-- TASK BRIEF --
Repeat the material below exactly, line for line.

-- DATA LINES --
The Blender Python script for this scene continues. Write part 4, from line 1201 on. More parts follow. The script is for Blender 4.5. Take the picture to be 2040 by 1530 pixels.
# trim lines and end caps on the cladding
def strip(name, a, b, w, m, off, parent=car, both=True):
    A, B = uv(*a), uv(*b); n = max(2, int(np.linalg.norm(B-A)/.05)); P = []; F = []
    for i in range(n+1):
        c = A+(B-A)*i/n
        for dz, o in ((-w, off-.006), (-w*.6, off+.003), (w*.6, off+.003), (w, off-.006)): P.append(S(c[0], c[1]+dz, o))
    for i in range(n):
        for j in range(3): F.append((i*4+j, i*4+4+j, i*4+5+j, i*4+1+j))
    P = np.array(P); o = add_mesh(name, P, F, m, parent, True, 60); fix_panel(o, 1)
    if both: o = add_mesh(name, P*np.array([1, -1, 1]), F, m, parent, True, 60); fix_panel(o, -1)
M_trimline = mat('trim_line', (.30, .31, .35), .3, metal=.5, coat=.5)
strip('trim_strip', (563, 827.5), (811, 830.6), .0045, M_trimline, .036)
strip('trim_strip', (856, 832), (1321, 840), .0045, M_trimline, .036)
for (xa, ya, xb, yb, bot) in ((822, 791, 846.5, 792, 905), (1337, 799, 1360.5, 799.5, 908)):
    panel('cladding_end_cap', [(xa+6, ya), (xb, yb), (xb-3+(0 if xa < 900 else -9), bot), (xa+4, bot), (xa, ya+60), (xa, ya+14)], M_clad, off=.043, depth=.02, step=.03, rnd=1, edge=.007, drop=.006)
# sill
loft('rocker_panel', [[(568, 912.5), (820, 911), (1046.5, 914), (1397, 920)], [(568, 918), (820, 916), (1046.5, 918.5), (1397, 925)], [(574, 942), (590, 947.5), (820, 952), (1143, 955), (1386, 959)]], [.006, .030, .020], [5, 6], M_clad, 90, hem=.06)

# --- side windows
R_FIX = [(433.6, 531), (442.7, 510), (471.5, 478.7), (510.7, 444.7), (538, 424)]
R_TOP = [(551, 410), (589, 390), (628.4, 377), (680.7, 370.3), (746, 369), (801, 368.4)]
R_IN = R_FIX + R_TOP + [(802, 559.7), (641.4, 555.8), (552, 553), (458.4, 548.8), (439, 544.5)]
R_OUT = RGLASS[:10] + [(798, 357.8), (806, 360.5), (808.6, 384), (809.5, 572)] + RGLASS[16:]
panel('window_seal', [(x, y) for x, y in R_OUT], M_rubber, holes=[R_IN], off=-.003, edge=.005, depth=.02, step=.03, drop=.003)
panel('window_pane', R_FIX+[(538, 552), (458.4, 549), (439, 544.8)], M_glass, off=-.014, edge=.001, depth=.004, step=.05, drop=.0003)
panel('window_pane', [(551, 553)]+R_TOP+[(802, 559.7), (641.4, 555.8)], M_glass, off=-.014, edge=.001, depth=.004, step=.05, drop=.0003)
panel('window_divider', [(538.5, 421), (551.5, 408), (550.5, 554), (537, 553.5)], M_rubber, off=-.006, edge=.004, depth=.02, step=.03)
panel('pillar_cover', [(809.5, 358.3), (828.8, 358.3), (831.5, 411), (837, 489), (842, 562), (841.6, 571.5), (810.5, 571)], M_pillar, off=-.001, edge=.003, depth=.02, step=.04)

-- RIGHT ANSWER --
The Blender Python script for this scene continues. Write part 4, from line 1201 on. More parts follow. The script is for Blender 4.5. Take the picture to be 2040 by 1530 pixels.
# trim lines and end caps on the cladding
def strip(name, a, b, w, m, off, parent=car, both=True):
    A, B = uv(*a), uv(*b); n = max(2, int(np.linalg.norm(B-A)/.05)); P = []; F = []
    for i in range(n+1):
        c = A+(B-A)*i/n
        for dz, o in ((-w, off-.006), (-w*.6, off+.003), (w*.6, off+.003), (w, off-.006)): P.append(S(c[0], c[1]+dz, o))
    for i in range(n):
        for j in range(3): F.append((i*4+j, i*4+4+j, i*4+5+j, i*4+1+j))
    P = np.array(P); o = add_mesh(name, P, F, m, parent, True, 60); fix_panel(o, 1)
    if both: o = add_mesh(name, P*np.array([1, -1, 1]), F, m, parent, True, 60); fix_panel(o, -1)
M_trimline = mat('trim_line', (.30, .31, .35), .3, metal=.5, coat=.5)
strip('trim_strip', (563, 827.5), (811, 830.6), .0045, M_trimline, .036)
strip('trim_strip', (856, 832), (1321, 840), .0045, M_trimline, .036)
for (xa, ya, xb, yb, bot) in ((822, 791, 846.5, 792, 905), (1337, 799, 1360.5, 799.5, 908)):
    panel('cladding_end_cap', [(xa+6, ya), (xb, yb), (xb-3+(0 if xa < 900 else -9), bot), (xa+4, bot), (xa, ya+60), (xa, ya+14)], M_clad, off=.043, depth=.02, step=.03, rnd=1, edge=.007, drop=.006)
# sill
loft('rocker_panel', [[(568, 912.5), (820, 911), (1046.5, 914), (1397, 920)], [(568, 918), (820, 916), (1046.5, 918.5), (1397, 925)], [(574, 942), (590, 947.5), (820, 952), (1143, 955), (1386, 959)]], [.006, .030, .020], [5, 6], M_clad, 90, hem=.06)

# --- side windows
R_FIX = [(433.6, 531), (442.7, 510), (471.5, 478.7), (510.7, 444.7), (538, 424)]
R_TOP = [(551, 410), (589, 390), (628.4, 377), (680.7, 370.3), (746, 369), (801, 368.4)]
R_IN = R_FIX + R_TOP + [(802, 559.7), (641.4, 555.8), (552, 553), (458.4, 548.8), (439, 544.5)]
R_OUT = RGLASS[:10] + [(798, 357.8), (806, 360.5), (808.6, 384), (809.5, 572)] + RGLASS[16:]
panel('window_seal', [(x, y) for x, y in R_OUT], M_rubber, holes=[R_IN], off=-.003, edge=.005, depth=.02, step=.03, drop=.003)
panel('window_pane', R_FIX+[(538, 552), (458.4, 549), (439, 544.8)], M_glass, off=-.014, edge=.001, depth=.004, step=.05, drop=.0003)
panel('window_pane', [(551, 553)]+R_TOP+[(802, 559.7), (641.4, 555.8)], M_glass, off=-.014, edge=.001, depth=.004, step=.05, drop=.0003)
panel('window_divider', [(538.5, 421), (551.5, 408), (550.5, 554), (537, 553.5)], M_rubber, off=-.006, edge=.004, depth=.02, step=.03)
panel('pillar_cover', [(809.5, 358.3), (828.8, 358.3), (831.5, 411), (837, 489), (842, 562), (841.6, 571.5), (810.5, 571)], M_pillar, off=-.001, edge=.003, depth=.02, step=.04)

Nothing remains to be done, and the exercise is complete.